Unveiling the interplay of deformation mechanisms in a metastable high entropy alloy with tuned composition using synchrotron X-ray diffraction

The mechanical behavior of a metastable high entropy alloy (HEA) with composition Fe39-Mn20-Co20-Cr15-Si5-1Al at% is investigated. The deformation mechanisms contributing to its mechanical properties are unveiled, by performing uniaxial tensile tests in situ with synchrotron X-ray diffraction. Three distinct deformation regimes are detected. The initial elastic and early dislocation-based plasticity deformation is followed by a moderate work hardening rate regime, which is associated with the deformation-induced phase formation of epsilon-martensite, with hexagonal close-packed (hcp) crystal structure as well as slip in the parent austenitic phase. During the third deformation regime, the phase transformation continues to occur in combination with 2 modes of hcp twinning as well as slip in the unfavorably oriented grains for twinning.

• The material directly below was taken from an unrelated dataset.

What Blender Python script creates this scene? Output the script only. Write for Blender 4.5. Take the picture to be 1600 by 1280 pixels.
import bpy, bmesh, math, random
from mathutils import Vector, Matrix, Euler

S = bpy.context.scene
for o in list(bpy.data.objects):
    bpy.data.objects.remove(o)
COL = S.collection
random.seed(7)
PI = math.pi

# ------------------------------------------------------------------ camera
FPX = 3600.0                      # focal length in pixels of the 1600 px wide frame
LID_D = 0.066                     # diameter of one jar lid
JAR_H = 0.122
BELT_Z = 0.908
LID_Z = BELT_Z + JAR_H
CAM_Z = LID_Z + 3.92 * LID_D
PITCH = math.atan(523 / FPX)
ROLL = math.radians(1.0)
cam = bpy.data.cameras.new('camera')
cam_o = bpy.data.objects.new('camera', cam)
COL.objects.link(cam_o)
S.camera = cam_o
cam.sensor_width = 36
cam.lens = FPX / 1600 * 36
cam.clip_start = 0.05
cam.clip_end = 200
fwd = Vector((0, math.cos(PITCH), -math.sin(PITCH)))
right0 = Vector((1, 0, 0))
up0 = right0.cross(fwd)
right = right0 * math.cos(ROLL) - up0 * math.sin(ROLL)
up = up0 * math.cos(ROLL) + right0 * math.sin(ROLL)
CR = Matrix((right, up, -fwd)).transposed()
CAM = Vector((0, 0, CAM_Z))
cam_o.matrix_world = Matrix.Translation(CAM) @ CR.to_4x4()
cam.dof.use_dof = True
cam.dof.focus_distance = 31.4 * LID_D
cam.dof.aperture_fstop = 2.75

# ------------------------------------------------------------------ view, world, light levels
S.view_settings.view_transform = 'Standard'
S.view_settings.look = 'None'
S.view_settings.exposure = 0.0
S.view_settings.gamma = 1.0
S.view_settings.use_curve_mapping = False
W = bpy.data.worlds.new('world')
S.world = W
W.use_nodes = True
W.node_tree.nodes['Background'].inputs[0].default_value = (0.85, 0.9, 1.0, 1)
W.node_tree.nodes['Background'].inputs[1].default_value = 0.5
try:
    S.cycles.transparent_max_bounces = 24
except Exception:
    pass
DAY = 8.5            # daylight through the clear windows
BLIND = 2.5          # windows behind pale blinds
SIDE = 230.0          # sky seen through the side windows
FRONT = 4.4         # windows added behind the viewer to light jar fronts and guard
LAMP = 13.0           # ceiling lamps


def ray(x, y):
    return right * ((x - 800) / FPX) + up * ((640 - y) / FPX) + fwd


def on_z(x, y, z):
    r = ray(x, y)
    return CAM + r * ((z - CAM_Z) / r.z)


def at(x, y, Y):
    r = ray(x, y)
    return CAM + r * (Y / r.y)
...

The interplay of all these co-existing deformation mechanisms can be evidenced by synchrotron X-ray diffraction.

Automated summary

The mechanical behavior of a metastable high entropy alloy (HEA) with composition Fe39-Mn20-Co20-Cr15-Si5-1Al at% was investigated, and the deformation mechanisms contributing to its mechanical properties were revealed using in situ uniaxial tensile tests with synchrotron X-ray diffraction. Three distinct deformation regimes were observed, including an initial elastic regime, a dislocation-based plasticity regime, and a phase transformation regime. The phase transformation was accompanied by the formation of hexagonal close-packed (hcp) martensite and slip in the parent austenitic phase, as well as twinning in unfavorably oriented grains.